What catches Every’s eye is a certain valve or pipe chosen from organized stores of parts. Speaking of a movable arm used on a number of the robots, he said, "I’ve got 10,000 pounds of these—I’ll be making them for a long time." The number of works in a series is determined by how many parts there are. And the sculptures usually have some moving parts so that their moods may be changed.

These little sculptures are sold by by their weight like all salvaged metal. A small scale on a table functions as a cash register at $3 a pound. Every would like them to be affordable for all. "That’s the idea," he said, "I hate these art shows where prices are so high the ordinary guy can’t buy." And the sculptures are quick sellers. He showed us the last of five dog sculptures, one of which went to New Guinea. Other works can be found in art museums around the country. Art classes from Chicago and Milwaukee frequently make field trips to the park.

Every’s fame allows him to make enough money from his smaller sculptures to pay for work on the larger sculptures. He is looking for the right place in the midwest to build his permanent sculpture park. Here the public could come to enjoy the larger works. Sculptors could build new structures using scrap materials supplied at the park. Along with the large tower structure, other sculptures Every has built include an ornate Victorian style working barbeque cooker on wheels featuring a huge bellows, and a sound telescope called the "Ear on the Universe" which combines an old movie theater speaker and a sort of gunners seat with telescopes to focus the ear.

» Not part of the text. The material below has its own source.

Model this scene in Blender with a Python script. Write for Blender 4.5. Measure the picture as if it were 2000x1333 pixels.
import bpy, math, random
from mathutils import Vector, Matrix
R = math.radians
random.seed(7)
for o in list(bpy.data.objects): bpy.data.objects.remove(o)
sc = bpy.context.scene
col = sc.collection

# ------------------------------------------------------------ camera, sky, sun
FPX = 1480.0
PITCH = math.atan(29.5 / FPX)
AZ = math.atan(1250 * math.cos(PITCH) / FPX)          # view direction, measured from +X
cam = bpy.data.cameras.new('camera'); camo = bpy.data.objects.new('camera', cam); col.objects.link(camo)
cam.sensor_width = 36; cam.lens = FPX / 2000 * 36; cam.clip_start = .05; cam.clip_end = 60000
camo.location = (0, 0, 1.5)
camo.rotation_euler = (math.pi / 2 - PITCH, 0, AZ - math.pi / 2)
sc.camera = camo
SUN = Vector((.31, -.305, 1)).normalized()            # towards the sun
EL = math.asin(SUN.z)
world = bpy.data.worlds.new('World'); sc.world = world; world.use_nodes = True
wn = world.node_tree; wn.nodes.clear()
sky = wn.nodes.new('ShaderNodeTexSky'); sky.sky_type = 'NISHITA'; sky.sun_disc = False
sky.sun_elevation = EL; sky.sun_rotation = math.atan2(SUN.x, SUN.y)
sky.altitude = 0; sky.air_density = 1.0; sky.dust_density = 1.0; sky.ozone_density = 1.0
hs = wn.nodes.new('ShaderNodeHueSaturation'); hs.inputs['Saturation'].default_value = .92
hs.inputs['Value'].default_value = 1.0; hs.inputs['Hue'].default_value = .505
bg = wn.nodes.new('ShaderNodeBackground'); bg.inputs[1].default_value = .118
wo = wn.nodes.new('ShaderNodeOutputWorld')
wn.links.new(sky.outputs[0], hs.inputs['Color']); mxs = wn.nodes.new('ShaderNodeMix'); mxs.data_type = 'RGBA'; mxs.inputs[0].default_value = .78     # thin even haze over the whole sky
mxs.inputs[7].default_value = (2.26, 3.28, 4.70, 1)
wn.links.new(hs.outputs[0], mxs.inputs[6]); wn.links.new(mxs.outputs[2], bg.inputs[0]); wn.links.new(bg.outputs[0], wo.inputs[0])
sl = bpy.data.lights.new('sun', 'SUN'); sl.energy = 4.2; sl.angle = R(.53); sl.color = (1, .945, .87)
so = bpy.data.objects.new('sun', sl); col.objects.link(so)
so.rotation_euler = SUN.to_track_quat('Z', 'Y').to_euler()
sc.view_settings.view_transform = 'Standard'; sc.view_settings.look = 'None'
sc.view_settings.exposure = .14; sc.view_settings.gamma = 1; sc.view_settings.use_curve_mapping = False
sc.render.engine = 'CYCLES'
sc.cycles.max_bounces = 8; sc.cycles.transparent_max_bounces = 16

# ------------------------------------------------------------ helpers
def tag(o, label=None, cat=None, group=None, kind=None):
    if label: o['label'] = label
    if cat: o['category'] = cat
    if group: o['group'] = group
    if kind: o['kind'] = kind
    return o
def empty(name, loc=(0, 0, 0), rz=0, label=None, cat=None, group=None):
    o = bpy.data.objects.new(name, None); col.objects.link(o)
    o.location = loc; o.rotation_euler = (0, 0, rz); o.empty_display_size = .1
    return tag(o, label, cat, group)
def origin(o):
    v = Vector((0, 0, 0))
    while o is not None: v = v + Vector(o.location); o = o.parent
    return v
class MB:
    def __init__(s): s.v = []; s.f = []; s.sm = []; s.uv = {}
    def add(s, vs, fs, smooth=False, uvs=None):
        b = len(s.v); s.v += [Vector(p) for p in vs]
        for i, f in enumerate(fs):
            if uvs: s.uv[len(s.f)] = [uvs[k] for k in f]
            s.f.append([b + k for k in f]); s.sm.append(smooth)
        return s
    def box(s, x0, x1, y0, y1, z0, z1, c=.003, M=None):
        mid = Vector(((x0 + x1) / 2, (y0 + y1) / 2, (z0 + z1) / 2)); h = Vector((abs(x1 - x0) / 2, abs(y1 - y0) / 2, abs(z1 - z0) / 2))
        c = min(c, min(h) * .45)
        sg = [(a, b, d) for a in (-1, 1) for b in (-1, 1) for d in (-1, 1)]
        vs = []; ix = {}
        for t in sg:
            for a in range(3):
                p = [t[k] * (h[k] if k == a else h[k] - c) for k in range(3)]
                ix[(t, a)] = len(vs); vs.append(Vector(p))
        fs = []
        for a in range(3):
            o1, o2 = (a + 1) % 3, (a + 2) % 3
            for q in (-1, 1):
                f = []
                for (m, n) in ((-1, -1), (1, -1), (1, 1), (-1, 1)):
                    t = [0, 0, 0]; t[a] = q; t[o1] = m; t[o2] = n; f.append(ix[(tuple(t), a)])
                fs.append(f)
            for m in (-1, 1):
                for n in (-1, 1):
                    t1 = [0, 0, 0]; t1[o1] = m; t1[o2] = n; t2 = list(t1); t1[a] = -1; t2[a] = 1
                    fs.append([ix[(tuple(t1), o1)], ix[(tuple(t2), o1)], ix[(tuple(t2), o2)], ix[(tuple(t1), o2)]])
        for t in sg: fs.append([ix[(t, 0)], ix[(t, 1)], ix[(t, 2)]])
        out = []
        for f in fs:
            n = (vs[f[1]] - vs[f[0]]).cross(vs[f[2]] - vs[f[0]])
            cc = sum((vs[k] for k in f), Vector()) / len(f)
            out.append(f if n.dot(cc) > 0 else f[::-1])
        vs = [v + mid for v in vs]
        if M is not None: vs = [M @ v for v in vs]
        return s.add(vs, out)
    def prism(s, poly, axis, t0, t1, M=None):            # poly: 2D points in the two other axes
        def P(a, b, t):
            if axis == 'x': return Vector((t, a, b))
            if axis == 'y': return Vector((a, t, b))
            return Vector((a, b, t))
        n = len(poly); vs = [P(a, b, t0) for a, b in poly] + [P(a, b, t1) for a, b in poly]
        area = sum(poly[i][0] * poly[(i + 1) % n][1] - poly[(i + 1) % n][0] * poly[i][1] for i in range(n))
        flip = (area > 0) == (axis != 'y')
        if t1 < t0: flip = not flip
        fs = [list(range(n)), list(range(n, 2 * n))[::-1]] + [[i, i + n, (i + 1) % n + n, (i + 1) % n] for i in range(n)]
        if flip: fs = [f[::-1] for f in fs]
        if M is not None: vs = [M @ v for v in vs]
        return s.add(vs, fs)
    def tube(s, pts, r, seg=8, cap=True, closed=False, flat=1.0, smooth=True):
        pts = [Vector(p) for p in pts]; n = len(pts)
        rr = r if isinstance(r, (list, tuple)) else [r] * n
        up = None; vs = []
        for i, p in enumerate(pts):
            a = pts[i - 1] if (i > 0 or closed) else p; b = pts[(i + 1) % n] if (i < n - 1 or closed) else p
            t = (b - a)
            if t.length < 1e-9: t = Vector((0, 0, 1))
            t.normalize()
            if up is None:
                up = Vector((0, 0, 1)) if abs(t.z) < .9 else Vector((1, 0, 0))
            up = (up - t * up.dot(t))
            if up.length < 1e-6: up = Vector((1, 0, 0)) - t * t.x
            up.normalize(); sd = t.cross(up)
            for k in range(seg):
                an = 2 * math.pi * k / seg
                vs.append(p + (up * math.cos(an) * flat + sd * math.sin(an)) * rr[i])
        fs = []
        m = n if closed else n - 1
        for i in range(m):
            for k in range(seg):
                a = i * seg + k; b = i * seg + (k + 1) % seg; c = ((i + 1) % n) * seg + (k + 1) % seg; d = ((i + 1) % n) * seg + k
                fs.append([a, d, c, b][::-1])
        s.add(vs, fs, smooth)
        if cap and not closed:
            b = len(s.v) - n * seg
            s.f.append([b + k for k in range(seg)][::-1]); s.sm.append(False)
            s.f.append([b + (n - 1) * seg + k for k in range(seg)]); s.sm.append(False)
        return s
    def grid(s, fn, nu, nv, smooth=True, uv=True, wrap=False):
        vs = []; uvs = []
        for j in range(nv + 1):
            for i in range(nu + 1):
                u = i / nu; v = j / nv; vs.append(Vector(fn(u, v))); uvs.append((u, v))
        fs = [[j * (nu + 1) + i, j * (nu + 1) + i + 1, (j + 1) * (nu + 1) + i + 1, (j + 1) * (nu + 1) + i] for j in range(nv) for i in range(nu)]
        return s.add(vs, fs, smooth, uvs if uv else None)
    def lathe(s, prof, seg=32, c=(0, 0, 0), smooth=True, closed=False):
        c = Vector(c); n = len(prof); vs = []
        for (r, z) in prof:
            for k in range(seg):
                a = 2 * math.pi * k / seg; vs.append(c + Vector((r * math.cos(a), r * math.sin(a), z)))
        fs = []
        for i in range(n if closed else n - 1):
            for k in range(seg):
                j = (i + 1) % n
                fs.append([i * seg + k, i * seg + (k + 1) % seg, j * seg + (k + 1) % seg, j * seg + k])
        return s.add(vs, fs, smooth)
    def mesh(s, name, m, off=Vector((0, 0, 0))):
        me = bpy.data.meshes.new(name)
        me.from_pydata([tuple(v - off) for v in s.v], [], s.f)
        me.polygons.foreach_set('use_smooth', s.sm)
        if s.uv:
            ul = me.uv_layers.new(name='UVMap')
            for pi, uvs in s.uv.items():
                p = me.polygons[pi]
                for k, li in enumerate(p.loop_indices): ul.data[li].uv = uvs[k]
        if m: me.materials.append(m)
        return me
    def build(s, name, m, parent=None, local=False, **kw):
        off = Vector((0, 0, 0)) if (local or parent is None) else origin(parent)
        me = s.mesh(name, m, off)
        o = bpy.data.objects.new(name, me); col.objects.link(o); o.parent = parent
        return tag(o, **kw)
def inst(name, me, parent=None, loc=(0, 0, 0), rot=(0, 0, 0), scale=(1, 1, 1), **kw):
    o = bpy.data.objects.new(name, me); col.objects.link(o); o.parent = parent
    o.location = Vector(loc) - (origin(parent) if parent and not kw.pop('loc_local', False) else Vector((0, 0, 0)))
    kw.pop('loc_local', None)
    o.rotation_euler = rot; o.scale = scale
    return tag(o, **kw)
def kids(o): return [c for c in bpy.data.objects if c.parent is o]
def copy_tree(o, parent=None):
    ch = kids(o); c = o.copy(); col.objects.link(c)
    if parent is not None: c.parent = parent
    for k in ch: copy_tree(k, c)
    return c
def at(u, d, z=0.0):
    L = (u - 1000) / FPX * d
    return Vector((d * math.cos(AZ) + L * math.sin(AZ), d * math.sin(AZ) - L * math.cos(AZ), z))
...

Before we left, Every permitted us to climb on the Overload Master Control. We ascended a spiral staircase to a canopied platform with a large seat. From this high perch we could survey the entire expanse of Dr. Evermore’s fantasy world, like some tropical jungle of metal vines sprouted from seeds of scrap. Among his work benches and cabinets down below, Thomas Every was welding again, turning mass-produced machines into beatiful and unique flowerings of the imagination.